Forse
la prima cosa che balza all’occhio sul titolo di questa recensione è la
mancanza di “eccellenza” nel voto. Poi ci arriviamo. Dino Battaglia, insieme al
cugino di tratto Toppi, è uno dei più grandi fumettari italici. L’errore comune
è considerare Battaglia uno che non veniva dalla serialità, ma lui come tutti
quelli di quel periodo si era fatto le ossa su cose commerciali come il Vittorioso, robe per Bonelli e Fleetway, passando persino per Topo
Gigio. Per dire le sue sperimentazioni “sul grigio”, iniziarono addirittura su Piuma
Bianca. Dino sarebbe stato un altro degli “argentini” se non fosse stato
innamoratissimo della triestina Laura (divenuta in seguito sua moglie e
colorista) ed inventò scuse balorde pur di restare in patria e godersi
giustamente la consorte. Agli inizi della sua carriera Battaglia utilizzò un
tratto commerciale e di maniera, anche se di standard elevatissimo e degno (se non
superiore) a molta roba americana del periodo. Per farvi un idea c’è in giro un
volumone Dardo di Robin Hood che
raccoglie alcune delle sue vecchie storie che sono di una bellezza grafica
indescrivibile e che è venduto a pochissimi € in tutti i luoghi e tutti i laghi.

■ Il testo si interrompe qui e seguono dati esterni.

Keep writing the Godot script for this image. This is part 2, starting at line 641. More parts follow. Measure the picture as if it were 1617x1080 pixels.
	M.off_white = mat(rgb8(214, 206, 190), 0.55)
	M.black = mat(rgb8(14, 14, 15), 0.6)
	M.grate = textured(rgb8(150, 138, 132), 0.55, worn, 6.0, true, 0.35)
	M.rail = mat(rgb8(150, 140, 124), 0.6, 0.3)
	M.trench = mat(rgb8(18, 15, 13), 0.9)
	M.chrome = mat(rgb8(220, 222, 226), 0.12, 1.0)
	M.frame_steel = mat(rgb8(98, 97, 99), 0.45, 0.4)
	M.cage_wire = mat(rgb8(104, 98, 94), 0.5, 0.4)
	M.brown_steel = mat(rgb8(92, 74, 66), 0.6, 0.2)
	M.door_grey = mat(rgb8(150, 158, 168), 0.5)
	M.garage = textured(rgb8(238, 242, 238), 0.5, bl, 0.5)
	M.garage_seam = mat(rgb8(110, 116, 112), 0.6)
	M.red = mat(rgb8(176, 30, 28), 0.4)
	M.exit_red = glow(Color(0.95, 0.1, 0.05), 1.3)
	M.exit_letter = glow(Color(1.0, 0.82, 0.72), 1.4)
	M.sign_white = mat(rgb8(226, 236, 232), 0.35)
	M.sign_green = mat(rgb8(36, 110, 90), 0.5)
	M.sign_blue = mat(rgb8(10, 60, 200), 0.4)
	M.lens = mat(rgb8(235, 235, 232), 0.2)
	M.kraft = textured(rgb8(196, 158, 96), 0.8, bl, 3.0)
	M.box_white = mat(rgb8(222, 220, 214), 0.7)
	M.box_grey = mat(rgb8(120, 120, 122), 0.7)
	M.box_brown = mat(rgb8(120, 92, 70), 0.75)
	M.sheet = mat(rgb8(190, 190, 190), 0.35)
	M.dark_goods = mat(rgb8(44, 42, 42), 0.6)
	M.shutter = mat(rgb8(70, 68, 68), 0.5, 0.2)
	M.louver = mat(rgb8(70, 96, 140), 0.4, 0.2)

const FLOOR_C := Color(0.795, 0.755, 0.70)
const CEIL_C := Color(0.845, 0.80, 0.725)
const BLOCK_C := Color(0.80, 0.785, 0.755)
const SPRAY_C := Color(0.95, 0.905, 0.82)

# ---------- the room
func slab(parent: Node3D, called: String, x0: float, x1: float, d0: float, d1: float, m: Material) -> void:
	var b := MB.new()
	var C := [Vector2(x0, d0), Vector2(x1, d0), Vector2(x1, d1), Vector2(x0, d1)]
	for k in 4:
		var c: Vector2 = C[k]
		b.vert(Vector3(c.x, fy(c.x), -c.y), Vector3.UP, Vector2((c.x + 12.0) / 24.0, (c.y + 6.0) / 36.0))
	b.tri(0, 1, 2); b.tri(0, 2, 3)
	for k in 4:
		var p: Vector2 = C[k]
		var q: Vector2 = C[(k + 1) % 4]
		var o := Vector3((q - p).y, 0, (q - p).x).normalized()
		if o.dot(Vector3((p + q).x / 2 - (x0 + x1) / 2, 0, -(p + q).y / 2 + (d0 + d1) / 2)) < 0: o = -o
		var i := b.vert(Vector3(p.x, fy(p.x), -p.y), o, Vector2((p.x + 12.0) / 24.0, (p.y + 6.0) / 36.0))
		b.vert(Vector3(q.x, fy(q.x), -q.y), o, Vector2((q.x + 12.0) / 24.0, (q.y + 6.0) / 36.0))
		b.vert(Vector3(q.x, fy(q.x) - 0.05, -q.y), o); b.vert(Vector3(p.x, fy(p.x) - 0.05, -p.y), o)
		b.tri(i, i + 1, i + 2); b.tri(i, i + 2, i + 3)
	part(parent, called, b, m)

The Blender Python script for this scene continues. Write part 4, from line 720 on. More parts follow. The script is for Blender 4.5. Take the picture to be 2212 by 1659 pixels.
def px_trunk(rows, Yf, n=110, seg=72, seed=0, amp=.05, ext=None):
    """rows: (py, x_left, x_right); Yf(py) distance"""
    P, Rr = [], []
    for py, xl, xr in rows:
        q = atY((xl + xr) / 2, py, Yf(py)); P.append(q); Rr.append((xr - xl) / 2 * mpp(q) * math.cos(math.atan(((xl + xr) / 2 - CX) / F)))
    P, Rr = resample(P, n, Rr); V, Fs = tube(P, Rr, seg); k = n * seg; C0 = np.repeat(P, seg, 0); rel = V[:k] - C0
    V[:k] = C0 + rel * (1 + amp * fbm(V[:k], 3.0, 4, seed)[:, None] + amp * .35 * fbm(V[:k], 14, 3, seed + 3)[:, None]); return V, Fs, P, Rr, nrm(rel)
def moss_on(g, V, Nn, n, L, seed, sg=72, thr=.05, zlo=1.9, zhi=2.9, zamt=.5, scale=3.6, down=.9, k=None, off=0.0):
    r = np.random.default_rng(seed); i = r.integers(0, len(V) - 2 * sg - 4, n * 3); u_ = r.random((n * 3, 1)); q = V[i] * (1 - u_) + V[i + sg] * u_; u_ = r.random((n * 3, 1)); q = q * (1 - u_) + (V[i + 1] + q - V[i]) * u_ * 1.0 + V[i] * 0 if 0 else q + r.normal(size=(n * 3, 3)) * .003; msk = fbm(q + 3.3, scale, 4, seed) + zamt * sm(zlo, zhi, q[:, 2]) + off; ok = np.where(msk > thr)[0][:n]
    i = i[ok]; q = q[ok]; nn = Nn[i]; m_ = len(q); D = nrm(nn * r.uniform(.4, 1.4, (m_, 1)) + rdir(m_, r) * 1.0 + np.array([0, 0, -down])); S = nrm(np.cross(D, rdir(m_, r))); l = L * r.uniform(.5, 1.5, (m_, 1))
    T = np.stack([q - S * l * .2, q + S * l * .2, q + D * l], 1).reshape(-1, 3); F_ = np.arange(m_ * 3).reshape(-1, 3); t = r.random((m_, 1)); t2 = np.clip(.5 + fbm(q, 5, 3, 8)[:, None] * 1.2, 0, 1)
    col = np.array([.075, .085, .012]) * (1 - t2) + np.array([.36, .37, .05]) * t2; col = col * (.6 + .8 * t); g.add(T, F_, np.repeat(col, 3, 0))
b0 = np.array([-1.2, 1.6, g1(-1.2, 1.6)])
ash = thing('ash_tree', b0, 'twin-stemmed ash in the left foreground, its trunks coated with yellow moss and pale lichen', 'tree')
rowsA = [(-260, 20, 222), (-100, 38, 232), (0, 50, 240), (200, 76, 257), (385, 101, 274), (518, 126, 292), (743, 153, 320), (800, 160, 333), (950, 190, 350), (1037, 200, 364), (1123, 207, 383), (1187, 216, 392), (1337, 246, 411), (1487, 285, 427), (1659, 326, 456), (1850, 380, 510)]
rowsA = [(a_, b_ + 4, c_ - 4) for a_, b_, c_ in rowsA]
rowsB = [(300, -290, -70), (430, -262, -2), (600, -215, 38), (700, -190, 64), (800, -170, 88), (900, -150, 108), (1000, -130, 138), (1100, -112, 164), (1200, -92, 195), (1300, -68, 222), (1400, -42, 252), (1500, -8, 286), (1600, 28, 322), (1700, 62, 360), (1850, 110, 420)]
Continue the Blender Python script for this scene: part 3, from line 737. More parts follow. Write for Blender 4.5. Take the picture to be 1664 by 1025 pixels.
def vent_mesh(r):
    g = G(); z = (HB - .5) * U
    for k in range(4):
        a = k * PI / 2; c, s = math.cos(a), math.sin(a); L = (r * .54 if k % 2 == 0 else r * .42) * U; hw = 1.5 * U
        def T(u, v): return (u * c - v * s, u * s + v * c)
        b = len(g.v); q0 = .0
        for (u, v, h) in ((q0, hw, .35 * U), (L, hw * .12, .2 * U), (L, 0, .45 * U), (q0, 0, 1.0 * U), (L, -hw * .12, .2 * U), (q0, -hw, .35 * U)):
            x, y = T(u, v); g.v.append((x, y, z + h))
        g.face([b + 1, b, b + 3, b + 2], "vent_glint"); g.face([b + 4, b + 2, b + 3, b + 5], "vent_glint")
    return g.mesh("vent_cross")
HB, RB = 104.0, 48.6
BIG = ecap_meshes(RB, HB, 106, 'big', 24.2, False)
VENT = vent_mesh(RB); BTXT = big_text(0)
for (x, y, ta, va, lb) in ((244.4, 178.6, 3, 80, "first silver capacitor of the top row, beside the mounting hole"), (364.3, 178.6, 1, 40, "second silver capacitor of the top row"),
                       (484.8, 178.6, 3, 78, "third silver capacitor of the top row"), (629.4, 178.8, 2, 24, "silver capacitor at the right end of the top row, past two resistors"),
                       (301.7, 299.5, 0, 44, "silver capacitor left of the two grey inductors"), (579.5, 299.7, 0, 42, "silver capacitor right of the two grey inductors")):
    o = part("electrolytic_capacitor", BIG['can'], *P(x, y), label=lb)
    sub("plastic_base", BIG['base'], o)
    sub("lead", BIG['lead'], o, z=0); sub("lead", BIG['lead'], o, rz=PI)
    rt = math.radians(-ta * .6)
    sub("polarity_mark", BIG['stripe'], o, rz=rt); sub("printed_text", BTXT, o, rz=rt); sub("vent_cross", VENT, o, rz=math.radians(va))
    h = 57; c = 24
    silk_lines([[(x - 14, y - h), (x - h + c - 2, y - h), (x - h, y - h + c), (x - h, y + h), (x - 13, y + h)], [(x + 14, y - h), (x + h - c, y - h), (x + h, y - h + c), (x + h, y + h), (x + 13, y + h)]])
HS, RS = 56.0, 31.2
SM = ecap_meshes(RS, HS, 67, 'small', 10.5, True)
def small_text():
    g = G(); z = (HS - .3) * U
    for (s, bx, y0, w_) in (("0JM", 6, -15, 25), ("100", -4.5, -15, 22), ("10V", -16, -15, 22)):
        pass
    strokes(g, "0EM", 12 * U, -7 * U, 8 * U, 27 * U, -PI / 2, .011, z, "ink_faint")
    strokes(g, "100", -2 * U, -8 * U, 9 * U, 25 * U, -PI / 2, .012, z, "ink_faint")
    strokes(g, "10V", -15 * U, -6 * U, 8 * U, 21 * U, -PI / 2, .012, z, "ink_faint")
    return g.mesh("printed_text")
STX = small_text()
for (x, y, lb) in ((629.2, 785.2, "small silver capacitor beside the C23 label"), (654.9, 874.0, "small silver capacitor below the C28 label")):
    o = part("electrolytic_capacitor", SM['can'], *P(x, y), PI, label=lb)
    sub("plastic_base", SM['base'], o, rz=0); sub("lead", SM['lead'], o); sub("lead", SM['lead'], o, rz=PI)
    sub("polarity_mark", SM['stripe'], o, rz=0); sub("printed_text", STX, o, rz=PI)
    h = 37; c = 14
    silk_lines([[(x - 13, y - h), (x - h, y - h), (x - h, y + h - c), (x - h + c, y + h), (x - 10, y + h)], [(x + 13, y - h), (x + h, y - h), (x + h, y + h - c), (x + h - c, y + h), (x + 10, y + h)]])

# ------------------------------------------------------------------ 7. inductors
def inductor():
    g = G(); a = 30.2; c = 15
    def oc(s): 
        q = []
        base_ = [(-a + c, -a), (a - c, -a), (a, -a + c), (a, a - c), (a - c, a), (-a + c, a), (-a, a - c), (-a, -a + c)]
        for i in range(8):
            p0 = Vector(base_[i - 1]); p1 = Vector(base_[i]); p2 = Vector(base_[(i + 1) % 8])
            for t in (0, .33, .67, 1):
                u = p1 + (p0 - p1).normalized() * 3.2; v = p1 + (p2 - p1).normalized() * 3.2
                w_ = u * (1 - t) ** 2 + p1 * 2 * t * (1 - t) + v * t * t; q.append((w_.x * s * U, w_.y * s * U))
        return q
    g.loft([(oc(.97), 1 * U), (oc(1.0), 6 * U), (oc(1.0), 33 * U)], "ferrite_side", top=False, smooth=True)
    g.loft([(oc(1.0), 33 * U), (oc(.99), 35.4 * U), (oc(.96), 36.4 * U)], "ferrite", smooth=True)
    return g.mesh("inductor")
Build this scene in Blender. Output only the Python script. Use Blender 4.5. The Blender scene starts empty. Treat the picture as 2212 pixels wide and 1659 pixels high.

Inutile dilungarsi sull’artistico e
celebrato poi, quelle opere visionarie più volte ristampate nel costoso formato delle "Graphic Novel". E
dire che quei vari “liberi” e “riduzioni” erano pubblicati su economicissimi albi
tipo il Corriere dei ragazzi, quando per noi fortunati
vegliardi era normale aprire un giornaletto a caso e trovarci Pratt, Manara,
Magnus e tutti i meravigliosi geni che ancora sono celebrati in barba alle
varie rockstar di china che ammorbano le edicole.